- _WHAT YOU HAVE TO DO_
Type out every line below exactly as it reads.

[START]

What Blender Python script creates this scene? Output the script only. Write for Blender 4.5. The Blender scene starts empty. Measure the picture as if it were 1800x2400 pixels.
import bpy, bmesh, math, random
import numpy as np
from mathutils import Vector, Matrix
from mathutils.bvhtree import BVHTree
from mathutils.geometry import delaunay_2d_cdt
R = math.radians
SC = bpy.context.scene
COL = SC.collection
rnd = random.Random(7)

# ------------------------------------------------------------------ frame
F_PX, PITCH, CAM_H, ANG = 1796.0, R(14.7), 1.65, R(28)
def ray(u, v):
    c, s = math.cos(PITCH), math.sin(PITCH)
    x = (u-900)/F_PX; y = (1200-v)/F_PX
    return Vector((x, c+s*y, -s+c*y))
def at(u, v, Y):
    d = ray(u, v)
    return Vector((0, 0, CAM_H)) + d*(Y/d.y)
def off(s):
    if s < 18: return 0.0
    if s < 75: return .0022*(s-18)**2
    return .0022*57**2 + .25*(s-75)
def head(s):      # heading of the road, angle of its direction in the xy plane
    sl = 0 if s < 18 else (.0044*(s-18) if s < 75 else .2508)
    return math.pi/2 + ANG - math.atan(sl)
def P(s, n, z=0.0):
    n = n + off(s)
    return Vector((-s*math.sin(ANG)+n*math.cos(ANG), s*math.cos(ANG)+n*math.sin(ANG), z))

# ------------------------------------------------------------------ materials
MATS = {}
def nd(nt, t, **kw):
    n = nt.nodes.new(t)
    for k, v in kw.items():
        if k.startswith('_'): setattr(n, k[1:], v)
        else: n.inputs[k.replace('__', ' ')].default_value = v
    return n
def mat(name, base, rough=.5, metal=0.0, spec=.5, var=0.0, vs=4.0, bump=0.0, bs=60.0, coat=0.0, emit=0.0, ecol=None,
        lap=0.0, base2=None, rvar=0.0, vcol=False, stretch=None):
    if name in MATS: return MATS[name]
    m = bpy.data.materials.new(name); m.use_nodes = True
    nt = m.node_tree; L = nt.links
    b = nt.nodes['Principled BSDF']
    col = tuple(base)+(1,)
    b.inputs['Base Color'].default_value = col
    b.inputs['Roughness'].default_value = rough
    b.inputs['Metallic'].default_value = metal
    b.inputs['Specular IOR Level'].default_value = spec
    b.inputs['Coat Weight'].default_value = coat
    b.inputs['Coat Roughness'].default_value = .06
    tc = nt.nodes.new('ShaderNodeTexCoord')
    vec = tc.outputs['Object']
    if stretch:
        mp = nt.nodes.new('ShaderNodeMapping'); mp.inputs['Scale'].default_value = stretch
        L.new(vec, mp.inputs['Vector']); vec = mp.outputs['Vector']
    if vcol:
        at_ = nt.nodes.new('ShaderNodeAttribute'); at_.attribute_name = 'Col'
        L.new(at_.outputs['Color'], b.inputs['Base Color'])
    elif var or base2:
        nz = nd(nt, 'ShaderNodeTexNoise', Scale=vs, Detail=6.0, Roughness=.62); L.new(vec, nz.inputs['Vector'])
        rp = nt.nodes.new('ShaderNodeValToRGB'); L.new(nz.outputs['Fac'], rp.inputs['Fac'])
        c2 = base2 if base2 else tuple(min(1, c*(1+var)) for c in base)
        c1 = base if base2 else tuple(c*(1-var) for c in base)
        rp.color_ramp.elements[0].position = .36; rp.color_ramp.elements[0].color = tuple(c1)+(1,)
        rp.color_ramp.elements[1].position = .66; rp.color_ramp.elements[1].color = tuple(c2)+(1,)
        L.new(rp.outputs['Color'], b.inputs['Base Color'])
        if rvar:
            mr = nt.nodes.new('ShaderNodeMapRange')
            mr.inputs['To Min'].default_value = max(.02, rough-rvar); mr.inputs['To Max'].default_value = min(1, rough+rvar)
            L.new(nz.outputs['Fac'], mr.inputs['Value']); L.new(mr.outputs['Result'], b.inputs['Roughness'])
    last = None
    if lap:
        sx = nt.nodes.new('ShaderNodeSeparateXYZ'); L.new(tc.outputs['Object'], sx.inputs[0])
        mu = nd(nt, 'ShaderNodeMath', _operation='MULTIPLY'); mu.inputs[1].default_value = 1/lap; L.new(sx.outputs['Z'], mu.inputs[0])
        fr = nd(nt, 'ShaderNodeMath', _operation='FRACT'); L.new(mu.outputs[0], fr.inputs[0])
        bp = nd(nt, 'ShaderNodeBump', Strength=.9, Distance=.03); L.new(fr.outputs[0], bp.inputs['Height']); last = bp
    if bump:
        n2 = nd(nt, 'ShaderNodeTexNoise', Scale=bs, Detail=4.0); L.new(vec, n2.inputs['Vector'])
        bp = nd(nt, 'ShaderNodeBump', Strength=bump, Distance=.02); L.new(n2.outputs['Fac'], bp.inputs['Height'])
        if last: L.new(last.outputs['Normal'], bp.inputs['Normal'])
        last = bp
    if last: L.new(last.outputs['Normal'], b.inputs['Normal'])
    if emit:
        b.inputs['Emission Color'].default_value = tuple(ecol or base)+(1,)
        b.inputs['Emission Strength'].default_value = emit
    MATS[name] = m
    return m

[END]

- _RESPONSE FOR THIS EXERCISE_
What Blender Python script creates this scene? Output the script only. Write for Blender 4.5. The Blender scene starts empty. Measure the picture as if it were 1800x2400 pixels.
import bpy, bmesh, math, random
import numpy as np
from mathutils import Vector, Matrix
from mathutils.bvhtree import BVHTree
from mathutils.geometry import delaunay_2d_cdt
R = math.radians
SC = bpy.context.scene
COL = SC.collection
rnd = random.Random(7)

# ------------------------------------------------------------------ frame
F_PX, PITCH, CAM_H, ANG = 1796.0, R(14.7), 1.65, R(28)
def ray(u, v):
    c, s = math.cos(PITCH), math.sin(PITCH)
    x = (u-900)/F_PX; y = (1200-v)/F_PX
    return Vector((x, c+s*y, -s+c*y))
def at(u, v, Y):
    d = ray(u, v)
    return Vector((0, 0, CAM_H)) + d*(Y/d.y)
def off(s):
    if s < 18: return 0.0
    if s < 75: return .0022*(s-18)**2
    return .0022*57**2 + .25*(s-75)
def head(s):      # heading of the road, angle of its direction in the xy plane
    sl = 0 if s < 18 else (.0044*(s-18) if s < 75 else .2508)
    return math.pi/2 + ANG - math.atan(sl)
def P(s, n, z=0.0):
    n = n + off(s)
    return Vector((-s*math.sin(ANG)+n*math.cos(ANG), s*math.cos(ANG)+n*math.sin(ANG), z))

# ------------------------------------------------------------------ materials
MATS = {}
def nd(nt, t, **kw):
    n = nt.nodes.new(t)
    for k, v in kw.items():
        if k.startswith('_'): setattr(n, k[1:], v)
        else: n.inputs[k.replace('__', ' ')].default_value = v
    return n
def mat(name, base, rough=.5, metal=0.0, spec=.5, var=0.0, vs=4.0, bump=0.0, bs=60.0, coat=0.0, emit=0.0, ecol=None,
        lap=0.0, base2=None, rvar=0.0, vcol=False, stretch=None):
    if name in MATS: return MATS[name]
    m = bpy.data.materials.new(name); m.use_nodes = True
    nt = m.node_tree; L = nt.links
    b = nt.nodes['Principled BSDF']
    col = tuple(base)+(1,)
    b.inputs['Base Color'].default_value = col
    b.inputs['Roughness'].default_value = rough
    b.inputs['Metallic'].default_value = metal
    b.inputs['Specular IOR Level'].default_value = spec
    b.inputs['Coat Weight'].default_value = coat
    b.inputs['Coat Roughness'].default_value = .06
    tc = nt.nodes.new('ShaderNodeTexCoord')
    vec = tc.outputs['Object']
    if stretch:
        mp = nt.nodes.new('ShaderNodeMapping'); mp.inputs['Scale'].default_value = stretch
        L.new(vec, mp.inputs['Vector']); vec = mp.outputs['Vector']
    if vcol:
        at_ = nt.nodes.new('ShaderNodeAttribute'); at_.attribute_name = 'Col'
        L.new(at_.outputs['Color'], b.inputs['Base Color'])
    elif var or base2:
        nz = nd(nt, 'ShaderNodeTexNoise', Scale=vs, Detail=6.0, Roughness=.62); L.new(vec, nz.inputs['Vector'])
        rp = nt.nodes.new('ShaderNodeValToRGB'); L.new(nz.outputs['Fac'], rp.inputs['Fac'])
        c2 = base2 if base2 else tuple(min(1, c*(1+var)) for c in base)
        c1 = base if base2 else tuple(c*(1-var) for c in base)
        rp.color_ramp.elements[0].position = .36; rp.color_ramp.elements[0].color = tuple(c1)+(1,)
        rp.color_ramp.elements[1].position = .66; rp.color_ramp.elements[1].color = tuple(c2)+(1,)
        L.new(rp.outputs['Color'], b.inputs['Base Color'])
        if rvar:
            mr = nt.nodes.new('ShaderNodeMapRange')
            mr.inputs['To Min'].default_value = max(.02, rough-rvar); mr.inputs['To Max'].default_value = min(1, rough+rvar)
            L.new(nz.outputs['Fac'], mr.inputs['Value']); L.new(mr.outputs['Result'], b.inputs['Roughness'])
    last = None
    if lap:
        sx = nt.nodes.new('ShaderNodeSeparateXYZ'); L.new(tc.outputs['Object'], sx.inputs[0])
        mu = nd(nt, 'ShaderNodeMath', _operation='MULTIPLY'); mu.inputs[1].default_value = 1/lap; L.new(sx.outputs['Z'], mu.inputs[0])
        fr = nd(nt, 'ShaderNodeMath', _operation='FRACT'); L.new(mu.outputs[0], fr.inputs[0])
        bp = nd(nt, 'ShaderNodeBump', Strength=.9, Distance=.03); L.new(fr.outputs[0], bp.inputs['Height']); last = bp
    if bump:
        n2 = nd(nt, 'ShaderNodeTexNoise', Scale=bs, Detail=4.0); L.new(vec, n2.inputs['Vector'])
        bp = nd(nt, 'ShaderNodeBump', Strength=bump, Distance=.02); L.new(n2.outputs['Fac'], bp.inputs['Height'])
        if last: L.new(last.outputs['Normal'], bp.inputs['Normal'])
        last = bp
    if last: L.new(last.outputs['Normal'], b.inputs['Normal'])
    if emit:
        b.inputs['Emission Color'].default_value = tuple(ecol or base)+(1,)
        b.inputs['Emission Strength'].default_value = emit
    MATS[name] = m
    return m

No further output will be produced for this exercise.